The nucleus of the team initially formed when Allis-Chalmers Manufacturing Company selected twenty-five university graduates of mechanical engineering to go through their two-year apprenticeship course. Zeder and Breer were two such students picked in 1909 and became close friends during the course.

Skelton was a design engineer with Packard Motor Car Company as a transmission specialist. Zeder asked Skelton to join him at Studebaker in 1914. Zeder later asked Breer to join the two of them at Studebaker in 1916, which completed the trio. They became the Zeder, Skelton and Breer Engineering (ZSB) group.

In 1919 the three moved to Willys-Overland on the invitation of Walter P. Chrysler (Vice President and general manager). Zeder, Breer, and Skelton were compared to the fictional Three Musketeers, Athos, Porthos, and Aramis. Chrysler was referred to as d'Artagnan, The Three Musketeers captain and leader. The three engineers went to work on designing a new car with a new engine in 1920 and 1921 in Willys' engineering center in Elizabeth, New Jersey.

Chrysler in 1919 was working for Willys-Overland in Elizabeth, New Jersey.
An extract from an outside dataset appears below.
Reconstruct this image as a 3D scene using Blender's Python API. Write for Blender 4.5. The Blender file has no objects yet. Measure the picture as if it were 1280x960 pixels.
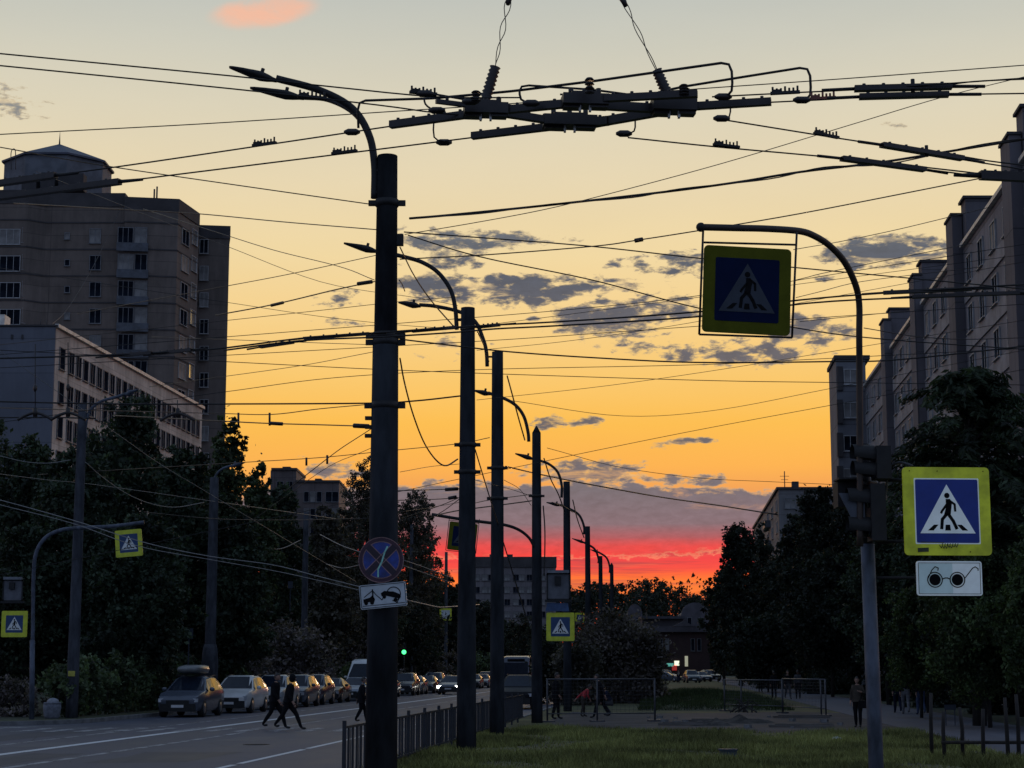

He was making a million dollars a year, an astronomical amount in those days. He invited the three engineers, Zeder, Breer and Skelton, to come over to Willys. The ZSB engineering team moved to Willys and their assignment was to fix engineering problems on the existing Willys 6 cylinder engine car in production and to produce a brand new car design from inside out at the same time. The three engineers determined that the 6 cylinder car was a major redo and obsolete compared to the new car they had just designed. The new Willys car to come out in 1920 was to be called a "Chrysler" and a colossal sign of incandescent lights spelling this out was built on top of the Willys plant (see photo to right).